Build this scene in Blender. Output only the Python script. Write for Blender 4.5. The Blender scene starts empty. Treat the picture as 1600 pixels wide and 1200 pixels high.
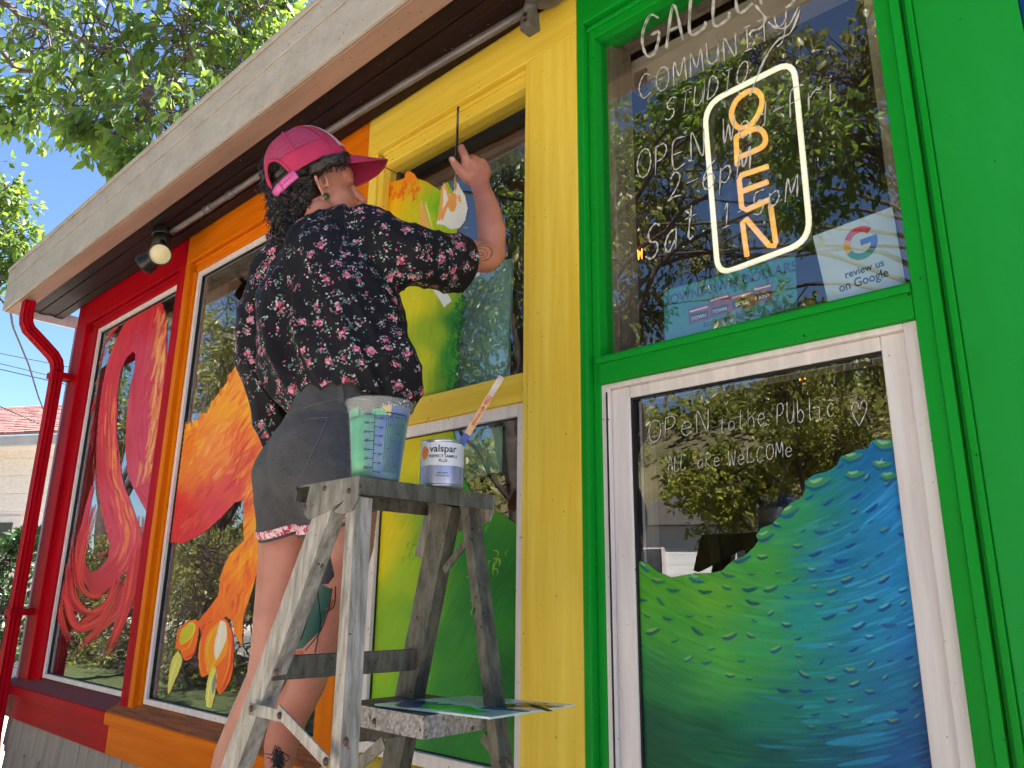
import bpy, bmesh, math, random
import numpy as np
from mathutils import Vector, Matrix, noise
from mathutils.bvhtree import BVHTree

random.seed(7); np.random.seed(7)
PI = math.pi
scn = bpy.context.scene
COL = scn.collection

# ------------------------------------------------------------------ camera, world, sun, exposure
CAM = np.array([0.0, -1.45, 1.25])
CR = np.array([0.73527017, 0.67767313, 0.01170058])
CU = np.array([0.16976889, -0.20085597, 0.96479811])
CF = np.array([-0.65616789, 0.70740088, 0.26273122])
FPX = 1197.344
cd = bpy.data.cameras.new('camera'); cam = bpy.data.objects.new('camera', cd); COL.objects.link(cam)
cd.sensor_width = 36.0; cd.lens = 36.0 * FPX / 1600.0; cd.clip_start = 0.02; cd.clip_end = 600
m = Matrix.Identity(4)
for i in range(3):
    m[i][0] = CR[i]; m[i][1] = CU[i]; m[i][2] = -CF[i]; m[i][3] = CAM[i]
cam.matrix_world = m
scn.camera = cam

SUN_EL, SUN_AZ = 57.0, 58.0      # azimuth: angle of the direction TO the sun, counter-clockwise from +x
world = bpy.data.worlds.new('World'); scn.world = world; world.use_nodes = True
wn = world.node_tree; bg = wn.nodes['Background']
sky = wn.nodes.new('ShaderNodeTexSky'); sky.sky_type = 'NISHITA'; sky.sun_disc = False
sky.sun_elevation = math.radians(SUN_EL); sky.sun_rotation = math.radians(90 - SUN_AZ)
sky.air_density = 1.0; sky.dust_density = 0.1; sky.ozone_density = 6.0
wn.links.new(sky.outputs[0], bg.inputs[0]); bg.inputs[1].default_value = 0.05
sl = bpy.data.lights.new('sun', 'SUN'); so = bpy.data.objects.new('sun', sl); COL.objects.link(so)
sl.energy = 5.0; sl.angle = math.radians(0.5); sl.color = (1.0, 0.95, 0.86)
sd = Vector((math.cos(math.radians(SUN_EL)) * math.cos(math.radians(SUN_AZ)), math.cos(math.radians(SUN_EL)) * math.sin(math.radians(SUN_AZ)), math.sin(math.radians(SUN_EL))))
so.rotation_euler = sd.to_track_quat('Z', 'Y').to_euler()
scn.view_settings.view_transform = 'Standard'; scn.view_settings.look = 'None'
scn.view_settings.gamma = 1.0; scn.view_settings.exposure = 2.52; scn.view_settings.use_curve_mapping = False
scn.cycles.max_bounces = 8; scn.cycles.transparent_max_bounces = 24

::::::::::

▸ Task details
Take the listing above and print it exactly, apart from the pictures.

▸ Written answer
Build this scene in Blender. Output only the Python script. Write for Blender 4.5. The Blender scene starts empty. Treat the picture as 1600 pixels wide and 1200 pixels high.
import bpy, bmesh, math, random
import numpy as np
from mathutils import Vector, Matrix, noise
from mathutils.bvhtree import BVHTree

random.seed(7); np.random.seed(7)
PI = math.pi
scn = bpy.context.scene
COL = scn.collection

# ------------------------------------------------------------------ camera, world, sun, exposure
CAM = np.array([0.0, -1.45, 1.25])
CR = np.array([0.73527017, 0.67767313, 0.01170058])
CU = np.array([0.16976889, -0.20085597, 0.96479811])
CF = np.array([-0.65616789, 0.70740088, 0.26273122])
FPX = 1197.344
cd = bpy.data.cameras.new('camera'); cam = bpy.data.objects.new('camera', cd); COL.objects.link(cam)
cd.sensor_width = 36.0; cd.lens = 36.0 * FPX / 1600.0; cd.clip_start = 0.02; cd.clip_end = 600
m = Matrix.Identity(4)
for i in range(3):
    m[i][0] = CR[i]; m[i][1] = CU[i]; m[i][2] = -CF[i]; m[i][3] = CAM[i]
cam.matrix_world = m
scn.camera = cam

SUN_EL, SUN_AZ = 57.0, 58.0      # azimuth: angle of the direction TO the sun, counter-clockwise from +x
world = bpy.data.worlds.new('World'); scn.world = world; world.use_nodes = True
wn = world.node_tree; bg = wn.nodes['Background']
sky = wn.nodes.new('ShaderNodeTexSky'); sky.sky_type = 'NISHITA'; sky.sun_disc = False
sky.sun_elevation = math.radians(SUN_EL); sky.sun_rotation = math.radians(90 - SUN_AZ)
sky.air_density = 1.0; sky.dust_density = 0.1; sky.ozone_density = 6.0
wn.links.new(sky.outputs[0], bg.inputs[0]); bg.inputs[1].default_value = 0.05
sl = bpy.data.lights.new('sun', 'SUN'); so = bpy.data.objects.new('sun', sl); COL.objects.link(so)
sl.energy = 5.0; sl.angle = math.radians(0.5); sl.color = (1.0, 0.95, 0.86)
sd = Vector((math.cos(math.radians(SUN_EL)) * math.cos(math.radians(SUN_AZ)), math.cos(math.radians(SUN_EL)) * math.sin(math.radians(SUN_AZ)), math.sin(math.radians(SUN_EL))))
so.rotation_euler = sd.to_track_quat('Z', 'Y').to_euler()
scn.view_settings.view_transform = 'Standard'; scn.view_settings.look = 'None'
scn.view_settings.gamma = 1.0; scn.view_settings.exposure = 2.52; scn.view_settings.use_curve_mapping = False
scn.cycles.max_bounces = 8; scn.cycles.transparent_max_bounces = 24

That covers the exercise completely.